Ready, Set, Grow!


Mark Moring gives a list of things you can do to help stretch and deepen your faith while in college.

College is a great place to figure out what you really believe about God and grow in your understanding of him. Here are a few things you can do to help stretch and deepen your faith.

Daily Devotions

The best way to get to know anyone, including God, is to spend time together. Two great ways to spend time with God are prayer and Bible study. It will be important to actually schedule time with God. You may think you can just have a quiet time when you find a spare moment. But you'll be so busy during college that those spare moments will be hard to find. Deliberately set aside a block of time—even if it's just 10 minutes—each day for devotions.


You've probably been involved in some kind of youth group throughout high school, and those meetings have helped you grow in your faith. The same thing will be true in college, so be sure to find a fellowship group. You might think, "I'll be at a Christian college, so I'll be with Christians everywhere I go. Who needs a 'fellowship' on top of that?" You do. Hanging with Christians in a chemistry class, in the dorm or the cafeteria is not the same as real, live, Spirit-filled fellowship, where you're praising God and learning about him.

Chapel and Church

These overlap the "fellowship" category a little bit, but the big thing here is the idea of "corporate worship"—getting together with a bunch of believers of all ages, singing hymns and praise songs, praying as a congregation, and hearing and responding to the message. You'll have the opportunity to attend campus chapel services one or more times a week, but be sure to also head to a local church on Sunday morning.

Small groups

While the "fellowship" and "church" categories apply to large groups, you'll also want to find some kind of small group for Bible study, prayer, accountability and just good old friendship. Where do you find a small group? Often, you can find one through the fellowship you join; ask one of the leaders to get you plugged in. You also might find one at the local church you attend; just talk to the college leader about it. Or you and your friends can start one in the dorm.

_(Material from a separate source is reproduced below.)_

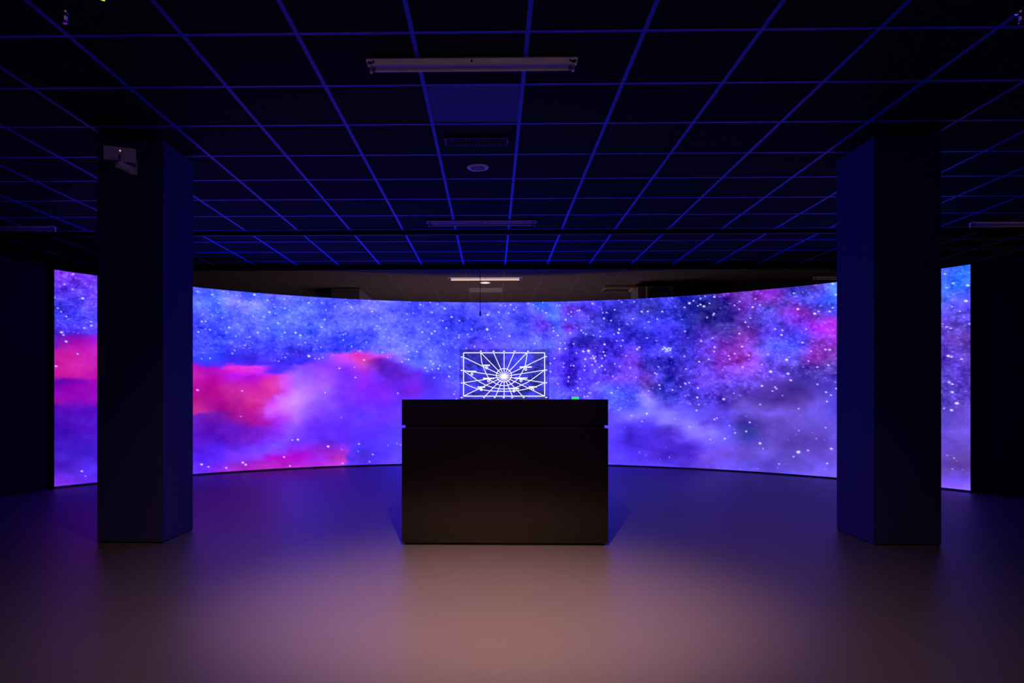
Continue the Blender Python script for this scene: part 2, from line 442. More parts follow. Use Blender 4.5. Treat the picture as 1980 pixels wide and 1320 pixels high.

If possible, find someone who can be your spiritual mentor—a person mature enough in their faith to help you mature in yours. This might be the campus chaplain, a prof, someone at church or an older student. It might be a one-on-one relationship, or perhaps you and a friend or two might find someone to disciple you as a group.


A Christian college offers all sorts of service projects and missions opportunities. But don't just think about the "organized events" when you're looking for opportunities to serve. And don't just think service needs to be extended to non-Christians. If you're a math whiz and your roommate is struggling with math, offer to be a tutor. That's service. If you were a state tennis champ and someone down the hall wants to learn to play, give some free lessons. By keeping your eyes open, you'll find opportunities to serve every day.


What? At a Christian college? Yes. Many Christian colleges admit non-Christians, so there might just be a non-believer down the hall. But even if your campus is exclusively Christian, there's still a community around you. Get involved in that community, and always look for a chance to tell someone about the heavenly hope you have.